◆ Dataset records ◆
start
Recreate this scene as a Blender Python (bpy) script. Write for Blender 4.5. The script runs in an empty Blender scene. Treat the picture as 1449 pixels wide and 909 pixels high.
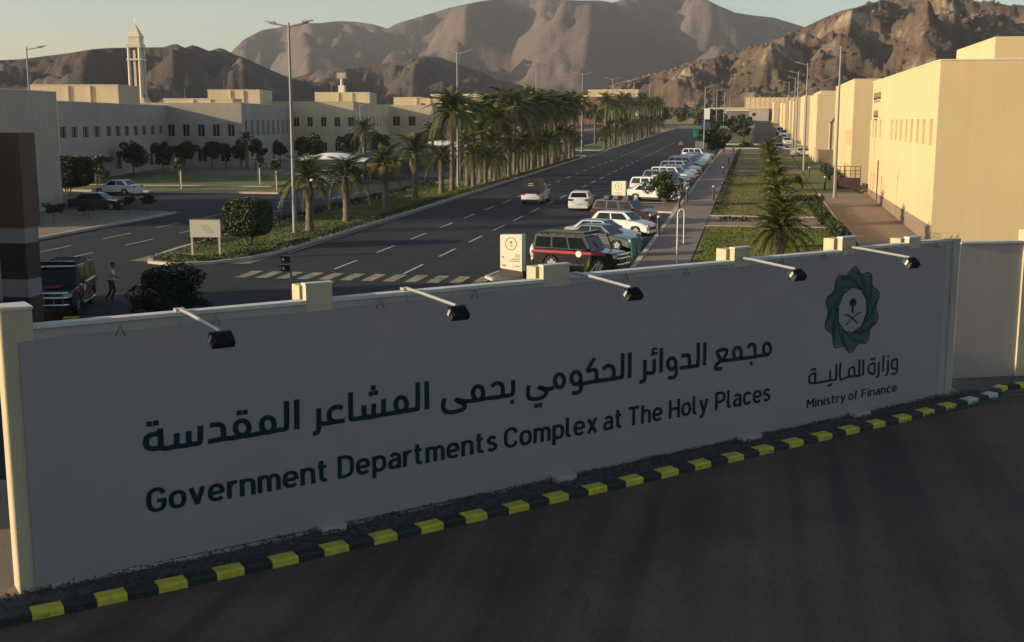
import bpy, bmesh, math, random
from mathutils import Vector, Matrix, noise as mn
import numpy as np
R=math.radians; PI=math.pi
rng=random.Random(7); nr=np.random.default_rng(7)
C=bpy.context.scene.collection; SC=bpy.context.scene
# ---------------------------------------------------------------- camera, sky, sun, exposure
S=0.0141852                                   # the whole street climbs gently away from the gate
def gz(y): return S*max(-60.0,min(y,640.0))
cam=bpy.data.cameras.new('camera'); co=bpy.data.objects.new('camera',cam); C.objects.link(co)
cam.sensor_width=36.0; cam.lens=36*1675/1449; cam.clip_start=.1; cam.clip_end=20000
co.location=(0,0,8.7); co.rotation_euler=(R(90-9.6065),0,R(11.4958)); SC.camera=co
HAZE=.00010
SUN_EL=13.0; SUN_AZ=245.5                     # compass bearing of the sun, clockwise from +Y
w=bpy.data.worlds.new('World'); SC.world=w; w.use_nodes=True
nt=w.node_tree; bg=nt.nodes['Background']; sk=nt.nodes.new('ShaderNodeTexSky'); sk.sky_type='NISHITA'
sk.sun_disc=False; sk.sun_elevation=R(SUN_EL); sk.sun_rotation=R(SUN_AZ); sk.dust_density=1.3; sk.air_density=1.0; sk.ozone_density=1.3
nt.links.new(sk.outputs[0],bg.inputs[0]); bg.inputs[1].default_value=0.12
sun=bpy.data.lights.new('sun','SUN'); so=bpy.data.objects.new('sun',sun); C.objects.link(so)
sun.energy=5.0; sun.angle=R(.5); sun.color=(1.0,.80,.52)
sd=Vector((math.sin(R(SUN_AZ))*math.cos(R(SUN_EL)),math.cos(R(SUN_AZ))*math.cos(R(SUN_EL)),math.sin(R(SUN_EL))))
so.rotation_euler=(-sd).to_track_quat('-Z','Y').to_euler()
SC.view_settings.view_transform='Standard'; SC.view_settings.look='None'; SC.view_settings.exposure=0.45; SC.view_settings.gamma=1.0
SC.cycles.max_bounces=6; SC.cycles.diffuse_bounces=3; SC.cycles.transparent_max_bounces=6; SC.cycles.volume_bounces=0
# ---------------------------------------------------------------- materials
def mat(name,col,rough=.8,var=.0,scale=1.0,metal=0.0,bump=0.0,bscale=None,spec=.5,col2=None,emit=None,detail=6,coat=0):
    m=bpy.data.materials.new(name); m.use_nodes=True; t=m.node_tree; b=t.nodes['Principled BSDF']
    b.inputs['Base Color'].default_value=(*col,1); b.inputs['Roughness'].default_value=rough; b.inputs['Metallic'].default_value=metal
    b.inputs['Specular IOR Level'].default_value=spec
    if coat: b.inputs['Coat Weight'].default_value=coat
    g=t.nodes.new('ShaderNodeNewGeometry')
    if var or col2:
        n=t.nodes.new('ShaderNodeTexNoise'); n.inputs['Scale'].default_value=scale; n.inputs['Detail'].default_value=detail; n.inputs['Roughness'].default_value=.62
        t.links.new(g.outputs['Position'],n.inputs['Vector'])
        cr=t.nodes.new('ShaderNodeValToRGB'); cr.color_ramp.elements[0].position=.32; cr.color_ramp.elements[1].position=.68
        c2=col2 if col2 else tuple(min(1,c*(1+var)) for c in col); c1=col if col2 else tuple(c*(1-var) for c in col)
        cr.color_ramp.elements[0].color=(*c1,1); cr.color_ramp.elements[1].color=(*c2,1)
        t.links.new(n.outputs['Fac'],cr.inputs[0]); t.links.new(cr.outputs[0],b.inputs['Base Color'])
    if bump:
        n2=t.nodes.new('ShaderNodeTexNoise'); n2.inputs['Scale'].default_value=bscale or scale*4; n2.inputs['Detail'].default_value=8
        t.links.new(g.outputs['Position'],n2.inputs['Vector'])
        bu=t.nodes.new('ShaderNodeBump'); bu.inputs['Strength'].default_value=bump; bu.inputs['Distance'].default_value=.05
        t.links.new(n2.outputs['Fac'],bu.inputs['Height']); t.links.new(bu.outputs[0],b.inputs['Normal'])
    return m
def asphalt(name,base):
    m=mat(name,base,.85,.22,.35,bump=.25,bscale=40,spec=.3); t=m.node_tree; b=t.nodes['Principled BSDF']
    cr=[n for n in t.nodes if n.type=='VALTORGB'][0]; g=[n for n in t.nodes if n.type=='NEW_GEOMETRY'][0]
    mp=t.nodes.new('ShaderNodeMapping'); mp.inputs['Scale'].default_value=(1.3,.05,1); t.links.new(g.outputs['Position'],mp.inputs[0])
    n=t.nodes.new('ShaderNodeTexNoise'); n.inputs['Scale'].default_value=1.0; n.inputs['Detail'].default_value=4; t.links.new(mp.outputs[0],n.inputs['Vector'])
    f=t.nodes.new('ShaderNodeTexNoise'); f.inputs['Scale'].default_value=14; f.inputs['Detail'].default_value=3; t.links.new(g.outputs['Position'],f.inputs['Vector'])
    r1=t.nodes.new('ShaderNodeMapRange'); r1.inputs[1].default_value=.3; r1.inputs[2].default_value=.7; r1.inputs[3].default_value=.72; r1.inputs[4].default_value=1.35; t.links.new(n.outputs['Fac'],r1.inputs[0])
    r2=t.nodes.new('ShaderNodeMapRange'); r2.inputs[1].default_value=.3; r2.inputs[2].default_value=.7; r2.inputs[3].default_value=.8; r2.inputs[4].default_value=1.2; t.links.new(f.outputs['Fac'],r2.inputs[0])
    mu=t.nodes.new('ShaderNodeMath'); mu.operation='MULTIPLY'; t.links.new(r1.outputs[0],mu.inputs[0]); t.links.new(r2.outputs[0],mu.inputs[1])
    vm=t.nodes.new('ShaderNodeVectorMath'); vm.operation='SCALE'; t.links.new(cr.outputs[0],vm.inputs[0]); t.links.new(mu.outputs[0],vm.inputs['Scale'])
    # thin crack network in the surface
    vo=t.nodes.new('ShaderNodeTexVoronoi'); vo.feature='DISTANCE_TO_EDGE'; vo.inputs['Scale'].default_value=.22
    wv=t.nodes.new('ShaderNodeTexNoise'); wv.inputs['Scale'].default_value=1.1; wv.inputs['Detail'].default_value=5; t.links.new(g.outputs['Position'],wv.inputs['Vector'])
    ad=t.nodes.new('ShaderNodeVectorMath'); ad.operation='MULTIPLY_ADD'; ad.inputs[1].default_value=(2.2,2.2,0); t.links.new(wv.outputs['Color'],ad.inputs[0]); t.links.new(g.outputs['Position'],ad.inputs[2]); t.links.new(ad.outputs[0],vo.inputs['Vector'])
    r3=t.nodes.new('ShaderNodeMapRange'); r3.inputs[1].default_value=.0; r3.inputs[2].default_value=.006; r3.inputs[3].default_value=.72; r3.inputs[4].default_value=1.0; t.links.new(vo.outputs['Distance'],r3.inputs[0])
    v2=t.nodes.new('ShaderNodeVectorMath'); v2.operation='SCALE'; t.links.new(vm.outputs[0],v2.inputs[0]); t.links.new(r3.outputs[0],v2.inputs['Scale'])
    t.links.new(v2.outputs[0],b.inputs['Base Color']); return m
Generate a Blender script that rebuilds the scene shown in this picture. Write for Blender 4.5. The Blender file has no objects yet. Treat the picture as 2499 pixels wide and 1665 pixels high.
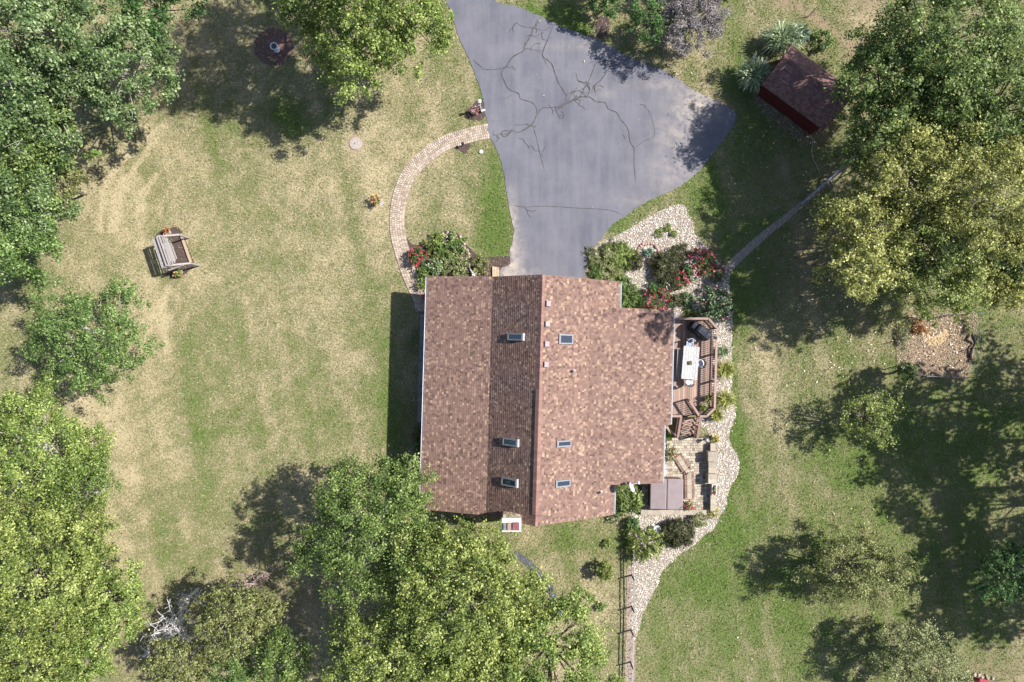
import bpy, bmesh, math, random
import numpy as np
from mathutils import Vector, Matrix

random.seed(7); RNG = np.random.default_rng(7)
S = bpy.context.scene; C = S.collection
R = math.radians
F = 1666.0; H = 44.0; CX, CY = 1249.5, 832.5

# ------------------------------------------------------------ camera, sky, sun, exposure
cam = bpy.data.cameras.new('camera'); cam_o = bpy.data.objects.new('camera', cam); C.objects.link(cam_o)
cam.sensor_width = 36; cam.lens = 24.0; cam.clip_start = .5; cam.clip_end = 3000
cam_o.location = (0, 0, H); cam_o.rotation_euler = (0, 0, 0); S.camera = cam_o
SUNV = Vector((.907, .262, 1.0)).normalized()
w = bpy.data.worlds.new('World'); S.world = w; w.use_nodes = True
wn = w.node_tree.nodes; bg = wn['Background']
sk = wn.new('ShaderNodeTexSky'); sk.sky_type = 'NISHITA'; sk.sun_disc = False
sk.sun_elevation = math.asin(SUNV.z); sk.sun_rotation = math.atan2(SUNV.x, SUNV.y)
w.node_tree.links.new(sk.outputs[0], bg.inputs[0]); bg.inputs[1].default_value = .09
sun = bpy.data.lights.new('sun', 'SUN'); sun.energy = 5.0; sun.angle = R(.55); sun.color = (1, .955, .89)
sun_o = bpy.data.objects.new('sun', sun); C.objects.link(sun_o)
sun_o.rotation_euler = (-SUNV).to_track_quat('-Z', 'Y').to_euler(); sun_o.location = (40, 12, 50)
S.view_settings.view_transform = 'Standard'; S.view_settings.look = 'None'
S.view_settings.exposure = 1.0; S.view_settings.gamma = 1; S.view_settings.use_curve_mapping = False
S.cycles.max_bounces = 6; S.cycles.diffuse_bounces = 3; S.cycles.transmission_bounces = 4
S.cycles.transparent_max_bounces = 4

# ------------------------------------------------------------ helpers
def P(px, py, z=0.0):
    D = H - z
    return Vector(((px - CX) * D / F, -(py - CY) * D / F, z))
def Z(ox, oy, s, pts): return [(ox + a / s, oy + b / s) for a, b in pts]
def wloc(o):
    v = Vector((0, 0, 0))
    while o is not None:
        v += o.location; o = o.parent
    return v
def tag(o, label=None, cat=None, group=None, kind=None):
    if label: o['label'] = label
    if cat: o['category'] = cat
    if group: o['group'] = group
    if kind: o['kind'] = kind
    return o
def thing(name, label, cat, loc, group=None):
    o = bpy.data.objects.new(name, None); C.objects.link(o); o.location = loc
    o.empty_display_size = .3
    return tag(o, label, cat, group)
def inst(name, me, parent, loc, rot=(0, 0, 0), sc=(1, 1, 1)):
    o = bpy.data.objects.new(name, me); C.objects.link(o)
    o.parent = parent; o.location = Vector(loc) - (wloc(parent) if parent else Vector())
    o.rotation_euler = rot; o.scale = sc
    return o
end
◆ REQUIRED TASK ◆
Leave out the pictures and quote exactly the lines from the one where "Generate a Blender" appears to the one where "F = 1666.0; H = 44.0; CX, CY = 1249.5, 832.5" appears, both ends counted.

◆ WORKED ANSWER ◆
Generate a Blender script that rebuilds the scene shown in this picture. Write for Blender 4.5. The Blender file has no objects yet. Treat the picture as 2499 pixels wide and 1665 pixels high.
import bpy, bmesh, math, random
import numpy as np
from mathutils import Vector, Matrix

random.seed(7); RNG = np.random.default_rng(7)
S = bpy.context.scene; C = S.collection
R = math.radians
F = 1666.0; H = 44.0; CX, CY = 1249.5, 832.5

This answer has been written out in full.